GIVEN INFORMATION →
----------------

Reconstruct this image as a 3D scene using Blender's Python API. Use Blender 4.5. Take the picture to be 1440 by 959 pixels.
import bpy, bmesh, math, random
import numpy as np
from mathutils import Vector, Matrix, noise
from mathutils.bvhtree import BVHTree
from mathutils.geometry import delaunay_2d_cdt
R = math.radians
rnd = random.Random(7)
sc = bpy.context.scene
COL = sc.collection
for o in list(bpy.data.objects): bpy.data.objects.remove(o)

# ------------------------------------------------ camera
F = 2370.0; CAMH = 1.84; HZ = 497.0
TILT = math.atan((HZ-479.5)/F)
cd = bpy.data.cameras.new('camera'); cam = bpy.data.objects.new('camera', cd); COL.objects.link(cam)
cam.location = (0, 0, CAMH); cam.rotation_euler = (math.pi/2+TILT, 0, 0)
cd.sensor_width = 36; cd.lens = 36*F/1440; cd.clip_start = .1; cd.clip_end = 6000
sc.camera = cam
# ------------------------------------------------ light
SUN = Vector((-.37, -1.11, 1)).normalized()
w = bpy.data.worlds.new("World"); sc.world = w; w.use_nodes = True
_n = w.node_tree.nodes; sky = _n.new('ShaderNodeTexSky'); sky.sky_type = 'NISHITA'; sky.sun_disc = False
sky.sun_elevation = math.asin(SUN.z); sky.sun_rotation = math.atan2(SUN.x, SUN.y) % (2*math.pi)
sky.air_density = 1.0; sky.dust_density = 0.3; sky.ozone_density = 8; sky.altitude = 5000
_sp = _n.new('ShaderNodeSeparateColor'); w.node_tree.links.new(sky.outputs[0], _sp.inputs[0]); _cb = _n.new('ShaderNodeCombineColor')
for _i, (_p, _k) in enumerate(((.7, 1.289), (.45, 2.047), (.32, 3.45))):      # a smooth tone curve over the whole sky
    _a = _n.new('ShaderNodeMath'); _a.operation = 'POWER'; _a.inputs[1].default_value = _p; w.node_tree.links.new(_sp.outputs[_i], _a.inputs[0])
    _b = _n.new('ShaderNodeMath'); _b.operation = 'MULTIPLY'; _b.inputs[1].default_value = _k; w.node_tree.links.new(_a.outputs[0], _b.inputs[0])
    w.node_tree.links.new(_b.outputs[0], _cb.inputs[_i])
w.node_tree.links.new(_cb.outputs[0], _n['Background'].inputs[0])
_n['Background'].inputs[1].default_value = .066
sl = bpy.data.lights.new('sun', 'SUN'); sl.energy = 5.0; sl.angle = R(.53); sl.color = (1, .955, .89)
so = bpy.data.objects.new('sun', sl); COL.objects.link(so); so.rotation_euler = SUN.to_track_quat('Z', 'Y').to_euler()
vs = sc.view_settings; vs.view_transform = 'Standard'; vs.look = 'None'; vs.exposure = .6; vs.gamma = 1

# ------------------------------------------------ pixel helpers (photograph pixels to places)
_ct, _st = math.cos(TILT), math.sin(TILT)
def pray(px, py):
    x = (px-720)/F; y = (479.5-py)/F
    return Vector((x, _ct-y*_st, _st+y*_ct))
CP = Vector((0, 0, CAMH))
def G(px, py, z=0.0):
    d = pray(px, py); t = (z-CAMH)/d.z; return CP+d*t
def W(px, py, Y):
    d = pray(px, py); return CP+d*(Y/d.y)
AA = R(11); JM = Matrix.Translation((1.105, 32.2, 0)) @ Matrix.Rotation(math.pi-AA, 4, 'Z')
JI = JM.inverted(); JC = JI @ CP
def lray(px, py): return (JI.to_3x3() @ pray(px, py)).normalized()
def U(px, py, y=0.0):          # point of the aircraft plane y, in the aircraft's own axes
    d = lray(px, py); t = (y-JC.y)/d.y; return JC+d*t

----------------

SET TASK →
Please print the material above exactly as it appears, from its first line through the line containing "for o in list(bpy.data.objects): bpy.data.objects.remove(o)", inclusive, and stop there.

COMPLETED TASK →
Reconstruct this image as a 3D scene using Blender's Python API. Use Blender 4.5. Take the picture to be 1440 by 959 pixels.
import bpy, bmesh, math, random
import numpy as np
from mathutils import Vector, Matrix, noise
from mathutils.bvhtree import BVHTree
from mathutils.geometry import delaunay_2d_cdt
R = math.radians
rnd = random.Random(7)
sc = bpy.context.scene
COL = sc.collection
for o in list(bpy.data.objects): bpy.data.objects.remove(o)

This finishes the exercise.